To do = Whenever a line contains the string "script", copy it out of the entries.

Data records =

=======

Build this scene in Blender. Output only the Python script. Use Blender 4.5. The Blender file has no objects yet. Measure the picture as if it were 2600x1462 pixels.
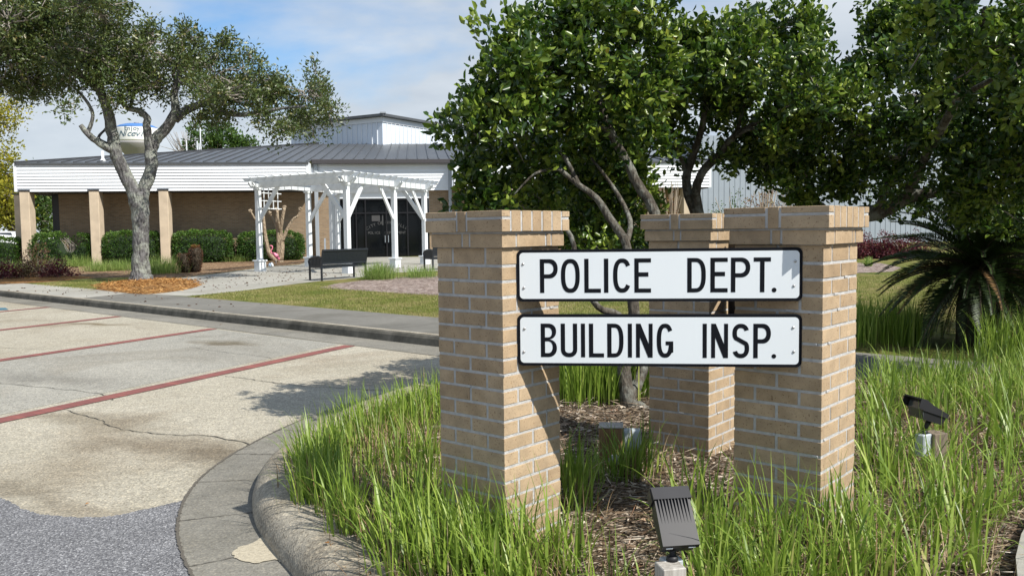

=======

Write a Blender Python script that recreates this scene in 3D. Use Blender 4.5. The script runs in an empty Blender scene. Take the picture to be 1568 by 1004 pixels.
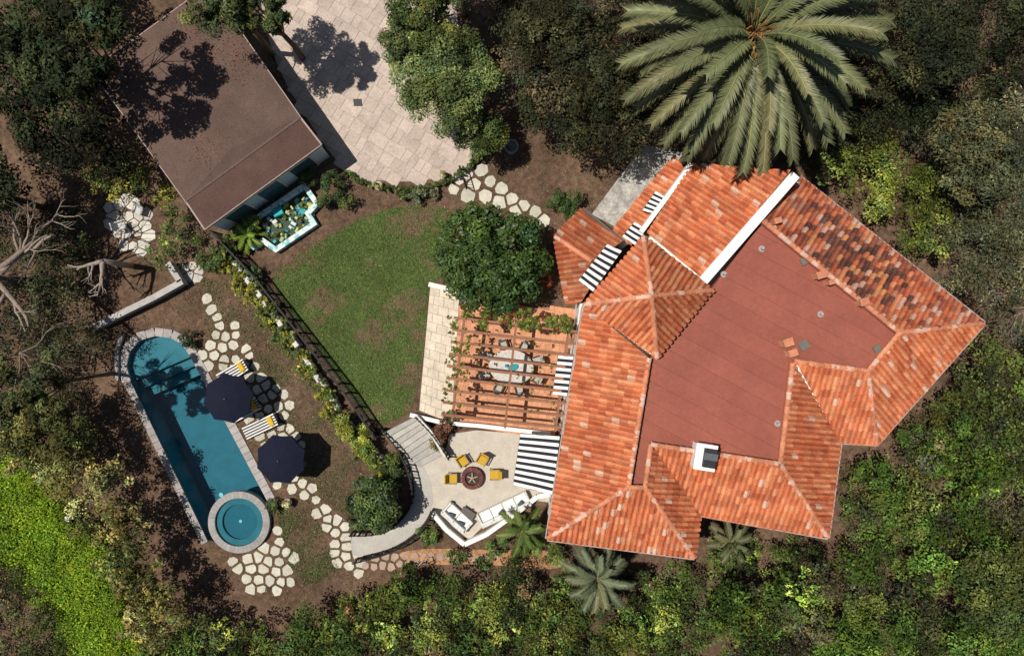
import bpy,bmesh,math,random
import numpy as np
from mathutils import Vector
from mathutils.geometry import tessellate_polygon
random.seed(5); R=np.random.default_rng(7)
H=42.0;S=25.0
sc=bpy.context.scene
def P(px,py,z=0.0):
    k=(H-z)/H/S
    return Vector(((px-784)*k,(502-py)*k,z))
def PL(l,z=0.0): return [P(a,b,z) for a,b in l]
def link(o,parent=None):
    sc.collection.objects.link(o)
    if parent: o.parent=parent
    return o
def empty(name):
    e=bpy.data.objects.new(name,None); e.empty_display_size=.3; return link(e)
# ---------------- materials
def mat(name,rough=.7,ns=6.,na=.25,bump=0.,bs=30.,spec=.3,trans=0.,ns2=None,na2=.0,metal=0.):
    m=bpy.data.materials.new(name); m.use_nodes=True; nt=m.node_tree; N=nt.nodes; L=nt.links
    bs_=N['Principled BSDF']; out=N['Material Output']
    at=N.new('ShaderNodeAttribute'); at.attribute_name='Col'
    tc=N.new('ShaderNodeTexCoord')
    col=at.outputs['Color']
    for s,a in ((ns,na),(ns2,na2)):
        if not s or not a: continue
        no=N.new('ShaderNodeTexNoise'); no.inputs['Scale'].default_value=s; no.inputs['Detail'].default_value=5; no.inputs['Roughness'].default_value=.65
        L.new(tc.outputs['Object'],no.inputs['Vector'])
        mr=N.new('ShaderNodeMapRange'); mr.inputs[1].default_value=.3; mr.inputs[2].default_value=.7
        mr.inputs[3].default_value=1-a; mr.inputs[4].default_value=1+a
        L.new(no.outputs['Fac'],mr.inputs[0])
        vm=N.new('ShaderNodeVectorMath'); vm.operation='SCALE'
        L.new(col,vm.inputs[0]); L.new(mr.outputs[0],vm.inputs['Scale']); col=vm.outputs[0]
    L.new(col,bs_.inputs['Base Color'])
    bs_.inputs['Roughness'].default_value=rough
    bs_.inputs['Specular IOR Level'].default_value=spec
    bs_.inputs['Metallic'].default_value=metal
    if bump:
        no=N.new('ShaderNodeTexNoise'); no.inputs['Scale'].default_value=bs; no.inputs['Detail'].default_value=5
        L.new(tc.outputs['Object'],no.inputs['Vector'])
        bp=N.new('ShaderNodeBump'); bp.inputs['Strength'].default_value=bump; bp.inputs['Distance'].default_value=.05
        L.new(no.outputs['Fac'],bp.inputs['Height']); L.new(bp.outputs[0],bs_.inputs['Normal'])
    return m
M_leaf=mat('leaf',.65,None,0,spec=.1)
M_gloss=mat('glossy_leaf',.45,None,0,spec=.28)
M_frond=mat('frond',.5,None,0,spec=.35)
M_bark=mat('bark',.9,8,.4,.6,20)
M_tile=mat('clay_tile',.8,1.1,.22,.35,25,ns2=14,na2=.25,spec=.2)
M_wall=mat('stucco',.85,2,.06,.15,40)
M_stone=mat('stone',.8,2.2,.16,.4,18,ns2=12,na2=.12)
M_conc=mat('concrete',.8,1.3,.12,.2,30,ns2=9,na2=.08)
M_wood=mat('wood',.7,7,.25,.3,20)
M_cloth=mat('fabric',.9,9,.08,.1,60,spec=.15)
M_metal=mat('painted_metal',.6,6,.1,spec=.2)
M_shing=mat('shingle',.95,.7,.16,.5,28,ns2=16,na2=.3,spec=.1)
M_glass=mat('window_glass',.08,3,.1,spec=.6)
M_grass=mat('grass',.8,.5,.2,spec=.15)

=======

Response for this exercise =
Build this scene in Blender. Output only the Python script. Use Blender 4.5. The Blender file has no objects yet. Measure the picture as if it were 2600x1462 pixels.
Write a Blender Python script that recreates this scene in 3D. Use Blender 4.5. The script runs in an empty Blender scene. Take the picture to be 1568 by 1004 pixels.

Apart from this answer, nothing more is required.